Given that, and the perennial shortage of
talent everyone speaks about, companies cannot afford to not hire good
people, or not promote them, simply because of their sex. Says Meeta Vyas,
41, former CEO of the US-based Signature Brands, and now Secretary-General
and CEO of the World Wide Fund For Nature (India): "The present
generation of CEOs in their 40s or even the younger ones, have working
wives, friends and colleagues, who have sensitised them to the issues that
professional women face in the workplace and the need to harness their
skills better.''
The second: a decade of liberalisation has
created, at least among the managers in better companies, the belief that
the sexes are indeed equal. The interested observer will not encounter
this in the lower economic strata, but among educated people belonging to
the higher income groups and resident in mainstream urban centres. Seconds
Sumer Datta, 38, CEO, Noble & Hewitt, India: ''In a top job, or in any
job for that matter, it is the skills and attributes you bring in that
counts. Gender, in my opinion, is completely irrelevant for a company or a
professional recruiter today. About 60 per cent of the employees in my
organisation are women and they are hired only for their skills. That they
are women is completely secondary.''
The third disparate thread is, simply,
timing. Picture this: the first wave of IIT pass-outs left for the greener
pastures of the US in the late 1960s and the early 1970s. A
decade-and-a-half later, almost a score of them became CEOs of global
corporations. Corporate India could be at the threshold of a similar
phenomenon, albeit, one concerning women executives. Explains Madhok: ''It
takes between 10 and 15 years for people who start their careers as
management trainees to reach a stage where they could possibly have a shot
at becoming the CEO. I think some women who started their careers in the
mid-eighties have reached this stage now.''
Rishi, for instance, who graduated from the
Faculty for Management Studies, New Delhi, in 1982, started her career in
the Tata Administrative Services, spent a few years at Titan and then
moved to Pepsi where she rose from the position of Executive Assistant to
the CEO to that of Executive Director (Marketing). And Lalita Gupte, now
Joint Managing Director, ICICI, began her career in the project appraisal
division of ICICI close to 30 years back.
..but will the trend continue?
Ignore, if for only a moment, all that you
hear about how unfair companies are to women. True, the working
environment in certain Indian companies is rich enough in sexual-innuendos
to make Judge Clarence Thomas cringe; most male managers and male bosses
are moderately sexist in at least some of their views; and men do tend to
be more networked than women. Still, it isn't any of these things that
pose the stiffest challenge to women aspiring to be CEOs. Says Manab Bose,
51, Director (HR), Tata Sons: ''The issue is not about providing
infrastructure or opportunities; it's mainly about the choices a woman has
to make.'' In other words, the primary impediment to women becoming CEOs
comes from within them.
Lal of Morgan Stanley admits that this is
indeed the case: ''I think many women executives stray away mid-career
because of personal reasons.'' In most cases, the 'personal reasons' take
the form of family and children.
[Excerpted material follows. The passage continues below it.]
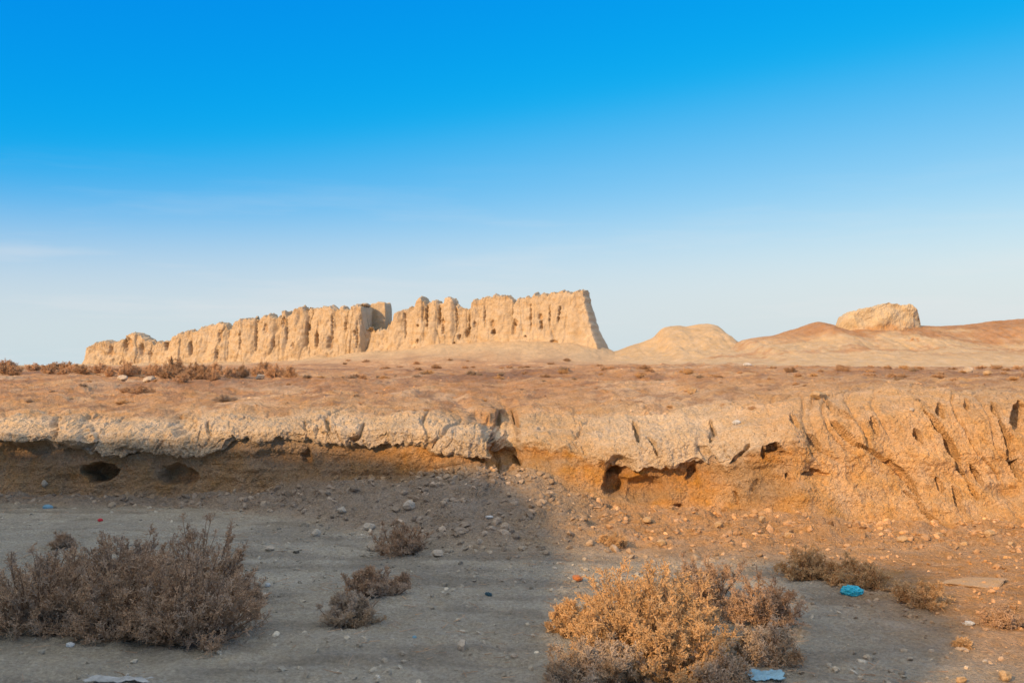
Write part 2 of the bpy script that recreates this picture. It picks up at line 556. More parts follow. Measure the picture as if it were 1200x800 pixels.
# loose boulder-like lump in the crust at the far left
r = np.hypot((pu + jx - 90) / 24, (pv + jy - 507) / 19)
B[..., 1] -= .20 * np.sqrt(np.clip(1 - r * r, 0, 1)) * (ZB > 4) * (ZB < 10.4)
P[b0:b1] = B

# --- foreground relief
f1 = R_BANK0 + 30
Pf = P[:f1]
fx_, fy_ = Pf[..., 0], Pf[..., 1]
fade_b = 1 - sstep(.97, 1.25, ZN[:f1])
Pf[..., 2] += fade_b * (.028 * pn2(fx_ * .55, fy_ * 1.1, 51) + .016 * pn2(fx_ * 1.3, fy_ * 4.2, 52)
                        + .014 * pn2(fx_ * 5, fy_ * 7, 53) + .010 * pn2(fx_ * 14, fy_ * 14, 54) + .006 * pn2(fx_ * 30, fy_ * 30, 55))
# --- plateau relief
Pp = P[R_PLAT0 + 20:]
px_, py_ = Pp[..., 0], Pp[..., 1]
fd = sstep(10.3, 12.5, ZN[R_PLAT0 + 20:])
far = sstep(200, 400, ZN[R_PLAT0 + 20:])
zz = (.035 * pn2(px_ * .55, py_ * .4, 61) + .060 * pn2(px_ * 1.1, py_ * .8, 62) + .030 * pn2(px_ * 3.5, py_ * 2.4, 63)
      + .020 * pn2(px_ * 9, py_ * 6, 64) + .012 * pn2(px_ * 22, py_ * 16, 65))
Pp[..., 2] += fd * (1 - far) * zz
# low brown swell of the plateau and the raised apron of the fortress
Pp[..., 2] += .16 * np.exp(-((px_ - 4.5) / 7.5) ** 2 - ((py_ - 26) / 8) ** 2)
relx, rely = px_ - WA[0], py_ - WA[1]
s_ = relx * WDIR[0] + rely * WDIR[1]
n_ = relx * WNRM[0] + rely * WNRM[1]
Hs = foot_z(np.clip(s_, -40, WLEN + 60)) - 1.45
endf = sstep(WLEN + 26, WLEN + 3, s_) * sstep(-60, -5, s_)
prof = np.where(n_ > 0, np.clip(1 - n_ / 34, 0, 1) ** 1.25, np.exp(-(n_ / 22) ** 2))
nearw = np.exp(-((n_ - 1.5) / 5) ** 2)
Pp[..., 2] += endf * nearw * (.25 + .7 * pn2(s_ * .22, n_ * .1, 73)).clip(0)
Pp[..., 2] += Hs * endf * prof + .35 * endf * prof * pn2(px_ * .25, py_ * .12, 71) + .12 * endf * prof * pn2(px_ * .9, py_ * .5, 72)
APRON = np.zeros((NR, NC), F32)
APRON[R_PLAT0 + 20:] = endf * prof

# --- colours of the earth (albedo)
x_, y_ = P[..., 0], P[..., 1]
lo = pn2(x_ * .45, y_ * .45, 81)
mid = pn2(x_ * 1.6, y_ * 1.9, 82)
C = np.empty((NR, NC, 3), F32)
c_fg = np.array([.39, .35, .285]); c_fg2 = np.array([.275, .243, .198])
c_tal = np.array([.38, .275, .18]); c_wall = np.array([.52, .29, .115]); c_crust = np.array([.615, .48, .335])
c_right = np.array([.60, .385, .20]); c_pl = np.array([.48, .28, .15]); c_pl2 = np.array([.265, .155, .10])
c_plp = np.array([.53, .35, .20]); c_tan = np.array([.51, .385, .25])


def mixc(c, new, m):
    return c + m[..., None] * (new - c)


streak = pn2(x_ * .8, y_ * 3.2, 85)
C[:] = c_fg
C = mixc(C, c_fg2, sstep(-.05, .45, streak * .7 + lo * .5 + .3 * pn2(x_ * 3, y_ * 9, 95)) * .85)
rightg = sstep(2.0, 3.3, x_)
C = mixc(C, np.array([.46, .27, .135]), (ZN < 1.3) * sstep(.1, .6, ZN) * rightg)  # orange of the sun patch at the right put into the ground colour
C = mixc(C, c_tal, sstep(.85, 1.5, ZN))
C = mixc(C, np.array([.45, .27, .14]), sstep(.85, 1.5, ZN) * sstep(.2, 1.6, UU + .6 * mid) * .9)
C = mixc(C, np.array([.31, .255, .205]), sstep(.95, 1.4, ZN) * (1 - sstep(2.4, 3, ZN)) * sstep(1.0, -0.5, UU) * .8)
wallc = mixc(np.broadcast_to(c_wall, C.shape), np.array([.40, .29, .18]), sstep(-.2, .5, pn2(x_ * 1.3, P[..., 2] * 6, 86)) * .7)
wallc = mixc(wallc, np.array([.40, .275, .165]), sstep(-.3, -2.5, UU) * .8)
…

A woman who takes even a year off to bear
a child and start a family is missing out on a year on the fast-track.
Typically, this is something that happens
when the executive is still trying to stand out in a crowd of ambitious,
and equally-talented, peers. And, although a few companies have often
spoken about tweaking their policies to ensure that the careers of women
who take time off to start a family are not affected, the old world view
was that this is not a practicable solution. Some women like Camellia
Panjabi, 59, Executive Director, Indian Hotels, thinks that still holds
true: ''Companies cannot foster gender-specific practices.''
A few women executives like Amrita Patel, the
55-year-old chairperson of the National Dairy Development Board, take the
extreme way out. No marriage. No family. Says Patel: ''If you have to get
anywhere in your career, you cannot ask for concessions.'' Adds Lalita
Gupte: ''Never make excuses if you are a woman. I never asked for a
flexi-time option. That would have been the end of my career.''
The new generation of potential women-CEOs,
though, seems to have been able to achieve a balance. Vibha Desai, the
37-year-old executive director and head of the Delhi branch of Ogilvy
& Mather, is the mother of two daughters; Smita Anand, the 41-year-old
head of the Change Practice of PricewaterhouseCoopers, has two sons. She
says: "Women's skills synergise well with the fast-paced business
environment today where the only constant is change." Adds Desai:
"Women who continue to be in the workforce after marriage and
children are clearly committed and determined to succeed. Companies need
to be flexible in their attitude to harness their potential. If someone
cannot come early or stay late or travel frequently because of a baby or a
family, but is a top performer otherwise, why should this be an
issue?" Adds Gitu Gidwani Verma, 33, Marketing Controller, Frito-Lay:
''When I was hired from the FMS campus in late eighties by P&G, one of
the first things that I was quizzed about were my plans regarding marriage
and family. Now, no one in these companies would dream of asking a woman
professional such questions. Today, if a woman manager is skilled,
committed, and has the right attitude, organisations have no problems
accommodating her needs. They would do this and much more as a premium for
the skills."
The recent emergence of unconventional career
options can be counted as another factor that will help the cause of women
who do not wish to compromise on either work or life. The woman of the
house could manage a successful business from home. Or the man of the
house could, while his wife clocks-in those critical hours at her CFO job.
In some cases, women in senior executive positions have spouses who are,
themselves, senior executives.
With due apologies to David Ogilvy (whose
best-seller Confessions Of An Advertising Man, in the most
politically-incorrect of ways, is better known than Jane Moss' Confessions
Of An Advertising Woman), the CEO isn't a moron-she's your wife.